Written exercise >>
Lines containing the word "Blender" should be extracted in full.

^^^^

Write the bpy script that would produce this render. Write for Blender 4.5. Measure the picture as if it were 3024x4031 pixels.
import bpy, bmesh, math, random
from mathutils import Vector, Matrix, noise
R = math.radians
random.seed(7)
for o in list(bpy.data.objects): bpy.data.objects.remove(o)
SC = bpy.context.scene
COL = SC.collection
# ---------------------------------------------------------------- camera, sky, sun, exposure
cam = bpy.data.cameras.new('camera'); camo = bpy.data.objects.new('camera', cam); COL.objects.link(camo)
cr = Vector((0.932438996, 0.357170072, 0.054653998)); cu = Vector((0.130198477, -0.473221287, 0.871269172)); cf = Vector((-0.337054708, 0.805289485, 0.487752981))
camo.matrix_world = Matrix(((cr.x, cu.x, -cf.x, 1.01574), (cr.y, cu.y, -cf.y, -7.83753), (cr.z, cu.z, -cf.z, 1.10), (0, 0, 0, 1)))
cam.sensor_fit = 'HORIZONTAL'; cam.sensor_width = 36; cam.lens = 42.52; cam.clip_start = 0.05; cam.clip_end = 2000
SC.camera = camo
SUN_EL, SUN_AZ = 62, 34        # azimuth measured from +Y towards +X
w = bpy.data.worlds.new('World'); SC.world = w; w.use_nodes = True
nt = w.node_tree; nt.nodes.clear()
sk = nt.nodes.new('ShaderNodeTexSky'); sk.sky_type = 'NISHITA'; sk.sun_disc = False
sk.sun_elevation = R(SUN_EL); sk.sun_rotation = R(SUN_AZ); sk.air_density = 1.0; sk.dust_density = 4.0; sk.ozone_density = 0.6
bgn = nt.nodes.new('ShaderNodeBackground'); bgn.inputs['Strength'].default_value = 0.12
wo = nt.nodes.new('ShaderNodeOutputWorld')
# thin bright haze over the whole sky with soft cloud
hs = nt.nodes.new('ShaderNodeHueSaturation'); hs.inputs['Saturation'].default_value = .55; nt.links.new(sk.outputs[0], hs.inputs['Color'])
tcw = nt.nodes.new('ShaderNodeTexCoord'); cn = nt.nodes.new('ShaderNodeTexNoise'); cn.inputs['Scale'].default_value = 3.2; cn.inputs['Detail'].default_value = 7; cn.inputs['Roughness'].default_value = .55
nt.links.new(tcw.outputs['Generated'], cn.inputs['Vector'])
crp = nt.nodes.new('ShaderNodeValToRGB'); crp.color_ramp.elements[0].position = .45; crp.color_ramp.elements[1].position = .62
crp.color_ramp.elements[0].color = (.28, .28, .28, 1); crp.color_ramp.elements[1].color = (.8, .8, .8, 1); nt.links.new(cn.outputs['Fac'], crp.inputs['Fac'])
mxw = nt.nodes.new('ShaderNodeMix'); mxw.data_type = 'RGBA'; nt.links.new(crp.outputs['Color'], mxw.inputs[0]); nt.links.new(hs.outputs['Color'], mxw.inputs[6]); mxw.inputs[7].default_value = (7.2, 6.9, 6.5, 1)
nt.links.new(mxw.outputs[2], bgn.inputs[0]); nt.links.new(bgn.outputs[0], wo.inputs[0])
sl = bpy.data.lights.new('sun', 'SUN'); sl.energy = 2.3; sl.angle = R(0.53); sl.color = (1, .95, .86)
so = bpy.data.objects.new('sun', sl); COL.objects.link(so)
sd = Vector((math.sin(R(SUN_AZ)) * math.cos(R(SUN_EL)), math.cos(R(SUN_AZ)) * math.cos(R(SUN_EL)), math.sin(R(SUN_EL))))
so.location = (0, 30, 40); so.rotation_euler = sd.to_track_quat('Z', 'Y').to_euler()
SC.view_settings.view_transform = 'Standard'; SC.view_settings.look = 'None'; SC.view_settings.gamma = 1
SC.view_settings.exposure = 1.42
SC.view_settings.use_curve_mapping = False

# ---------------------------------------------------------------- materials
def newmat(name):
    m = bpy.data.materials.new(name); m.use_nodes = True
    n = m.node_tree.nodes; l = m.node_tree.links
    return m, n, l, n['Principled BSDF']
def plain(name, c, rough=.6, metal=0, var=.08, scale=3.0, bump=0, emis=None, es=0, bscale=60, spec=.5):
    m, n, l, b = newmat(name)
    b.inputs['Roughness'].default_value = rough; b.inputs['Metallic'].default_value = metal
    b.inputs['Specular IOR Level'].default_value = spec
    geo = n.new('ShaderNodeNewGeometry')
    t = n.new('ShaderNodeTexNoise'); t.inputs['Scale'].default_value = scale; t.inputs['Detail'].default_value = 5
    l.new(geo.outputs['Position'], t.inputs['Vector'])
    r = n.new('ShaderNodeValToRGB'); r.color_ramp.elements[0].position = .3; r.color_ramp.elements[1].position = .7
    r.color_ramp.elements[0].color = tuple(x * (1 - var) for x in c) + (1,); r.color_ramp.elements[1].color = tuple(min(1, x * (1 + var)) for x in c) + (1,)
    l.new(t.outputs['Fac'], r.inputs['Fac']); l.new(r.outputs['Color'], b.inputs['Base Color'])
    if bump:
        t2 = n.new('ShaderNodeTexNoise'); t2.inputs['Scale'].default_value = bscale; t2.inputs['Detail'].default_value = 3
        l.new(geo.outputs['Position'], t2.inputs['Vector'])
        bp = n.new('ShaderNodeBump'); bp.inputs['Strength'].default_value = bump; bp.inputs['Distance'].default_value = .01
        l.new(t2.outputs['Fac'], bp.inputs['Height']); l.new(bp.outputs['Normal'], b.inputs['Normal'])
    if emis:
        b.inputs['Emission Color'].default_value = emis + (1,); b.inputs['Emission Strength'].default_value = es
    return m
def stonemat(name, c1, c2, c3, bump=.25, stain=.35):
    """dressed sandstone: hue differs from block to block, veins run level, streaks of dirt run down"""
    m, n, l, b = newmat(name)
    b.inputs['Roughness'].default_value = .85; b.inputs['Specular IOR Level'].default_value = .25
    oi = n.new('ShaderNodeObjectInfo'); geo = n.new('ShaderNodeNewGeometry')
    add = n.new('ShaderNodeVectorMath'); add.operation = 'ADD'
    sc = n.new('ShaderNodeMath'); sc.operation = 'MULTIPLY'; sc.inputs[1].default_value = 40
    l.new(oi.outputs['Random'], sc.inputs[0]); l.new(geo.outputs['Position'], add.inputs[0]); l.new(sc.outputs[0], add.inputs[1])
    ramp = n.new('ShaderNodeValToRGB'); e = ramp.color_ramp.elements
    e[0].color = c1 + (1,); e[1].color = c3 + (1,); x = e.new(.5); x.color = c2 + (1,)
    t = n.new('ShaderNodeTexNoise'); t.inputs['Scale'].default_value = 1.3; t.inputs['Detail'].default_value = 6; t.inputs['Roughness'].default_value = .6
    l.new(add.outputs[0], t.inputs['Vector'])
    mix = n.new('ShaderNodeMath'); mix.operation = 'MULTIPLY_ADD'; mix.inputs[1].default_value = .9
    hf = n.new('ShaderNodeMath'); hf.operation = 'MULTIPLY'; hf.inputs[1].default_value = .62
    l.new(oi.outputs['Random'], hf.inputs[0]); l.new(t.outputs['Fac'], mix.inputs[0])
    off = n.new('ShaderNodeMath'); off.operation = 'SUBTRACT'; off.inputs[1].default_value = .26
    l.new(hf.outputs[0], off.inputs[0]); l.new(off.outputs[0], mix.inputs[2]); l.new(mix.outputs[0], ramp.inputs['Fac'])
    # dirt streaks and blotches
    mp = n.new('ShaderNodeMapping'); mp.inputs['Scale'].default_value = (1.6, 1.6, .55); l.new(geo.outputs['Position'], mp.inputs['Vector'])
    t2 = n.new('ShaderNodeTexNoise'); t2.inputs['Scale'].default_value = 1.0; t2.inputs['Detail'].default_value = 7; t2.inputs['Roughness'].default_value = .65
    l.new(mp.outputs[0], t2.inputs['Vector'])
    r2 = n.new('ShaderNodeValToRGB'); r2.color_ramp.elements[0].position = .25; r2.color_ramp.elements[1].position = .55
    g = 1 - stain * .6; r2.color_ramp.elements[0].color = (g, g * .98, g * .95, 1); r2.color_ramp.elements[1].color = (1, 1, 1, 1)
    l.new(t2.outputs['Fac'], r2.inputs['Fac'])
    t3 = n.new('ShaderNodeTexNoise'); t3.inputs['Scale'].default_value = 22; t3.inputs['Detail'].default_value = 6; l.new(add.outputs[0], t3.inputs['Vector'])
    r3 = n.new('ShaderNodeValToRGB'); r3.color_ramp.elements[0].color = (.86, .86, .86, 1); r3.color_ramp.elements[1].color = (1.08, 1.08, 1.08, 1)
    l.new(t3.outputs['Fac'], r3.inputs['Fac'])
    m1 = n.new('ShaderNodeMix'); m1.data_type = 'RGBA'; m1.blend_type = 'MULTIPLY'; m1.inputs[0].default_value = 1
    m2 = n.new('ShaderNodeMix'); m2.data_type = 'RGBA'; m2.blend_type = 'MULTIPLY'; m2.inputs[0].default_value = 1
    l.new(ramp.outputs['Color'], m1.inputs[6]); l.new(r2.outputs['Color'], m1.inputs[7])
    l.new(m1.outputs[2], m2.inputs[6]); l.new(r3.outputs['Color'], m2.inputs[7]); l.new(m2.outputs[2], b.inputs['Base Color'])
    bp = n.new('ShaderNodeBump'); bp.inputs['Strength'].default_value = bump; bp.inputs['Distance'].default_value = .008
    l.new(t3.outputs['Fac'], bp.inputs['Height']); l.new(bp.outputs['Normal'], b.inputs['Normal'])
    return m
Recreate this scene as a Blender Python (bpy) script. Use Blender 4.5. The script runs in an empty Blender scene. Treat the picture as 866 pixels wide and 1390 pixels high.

^^^^

The response >>
Write the bpy script that would produce this render. Write for Blender 4.5. Measure the picture as if it were 3024x4031 pixels.
Recreate this scene as a Blender Python (bpy) script. Use Blender 4.5. The script runs in an empty Blender scene. Treat the picture as 866 pixels wide and 1390 pixels high.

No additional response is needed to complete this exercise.